More on edupunk/ hacking the education “system” here Although I think there is a conflation of two issues here: (a) the brand recognition and market value of possessing a recognised degree (preferably from a prestigious university and (b) the power of the www to enable lifelong learning. So one is concerned with the confirmation that I have understanding of a particular body of knowledge in a form that others will recognise, the other is about learning and reflection in pursuit of my own interests, to be more productive/ innovative, etc. at work

This post overlaps many of the issues highlighted in the notion of the business as a social environment. If the ability to learn is key to competitive advantage then designing organsiational forms and practices around learning – social, informal, serendipitous – becomes an organisational imperative which is so much of what enterprise2.0 is about.

on the nature of personal learning environments

A well argued post here on personal learning environments as a dynamic environment rather than a product or device. This chimes with my own views on PLEs as something that is personal rather than a product as well as with the tension in views of enterprise 2.0 between the techno-determinists and those focused on people and culture.

informality 2.0

A very interesting post from Dan Pontefract on the integration of corporate learning and development and enterprise 2.0 in to learnerprise 2.0. Obviously, the concept needs further development but makes a useful point that too much L&D provision is focused on formalised learning and this is exacerbated in the context of much e-learning which relies on linear learning pathways decontextualised from the work situation where it (might) be applied. I think this may be part of the issue in relation to the VLE is dead debate, whereby the nature of VLEs steers towards formal learning that is institutionally bound but other web 2.0 type approaches, such as PLEs emphasise informal learning but also can migrate with the learner. Most of my on-line learning activities take place within Netvibes and have been integral to how I’ve approached my personal professional development in three different and demanding jobs. Of course, this is not new and is being done in some companies (see the presentation here, especially slide 114 onwards)

Edgeless everything

The UK think tank Demos has recently published a report on the state of higher education in the UK, “the edgeless university“. In particular the report points to technology as a driver of change and as [part of] the solution for edgeless universities that are:

“no longer contained within the campus, nor within the physically defined space of a particular institution … This is driven by people finding new ways to access and use ideas and knowledge, by new networks of learning and innovation and by collaborative networks that span institutions and businesses.”
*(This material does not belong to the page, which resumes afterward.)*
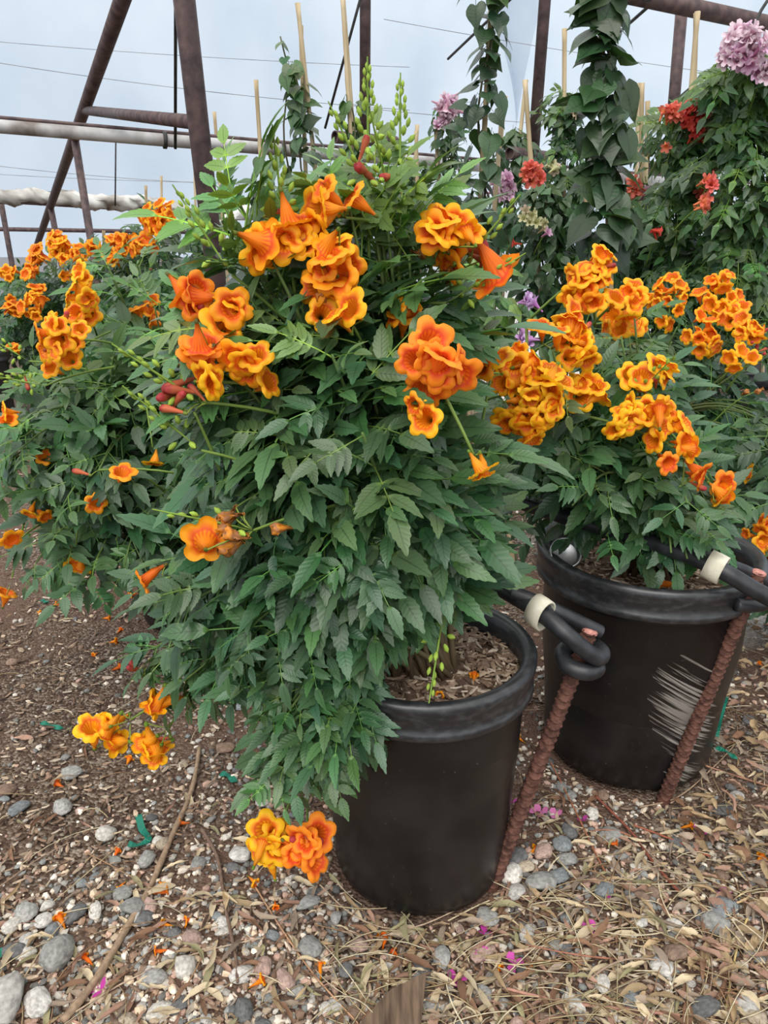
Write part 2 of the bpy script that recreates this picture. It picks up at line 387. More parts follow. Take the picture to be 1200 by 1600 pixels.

As Christopher Barnatt in a recent article suggests (International Journal of Management Education, 2009), the impacts of such change can be seen in students demands for multi-modal delivery, the availability of open learning resources (Open University or iTunesU, and in academic self-branding as well as requiring an institutional and professional mash-up mentality to emerge.

Of course, the implications are not simply ‘outward’ facing but may have profound implications for how universities organise and staff themselves – and so transform what might be meant by a university as an institution. As a recent article Zeitz (2009 International Journal of HRM 20/2) stated in the context of wider environmental (social, economic, etc.) change: “It is argued that networked organizations provide the requisite flexibility and innovation by making making extensive use of external companies and independent workers as suppliers and partners”. So a mash-up mentality extends from a multi-modal delivery of learning to more flexible, fluid and multi-modal approaches to knowledge production all occuring in an edgeless institution as network. The technology is here but as ever its a question of institutions supporting the changes in practices required.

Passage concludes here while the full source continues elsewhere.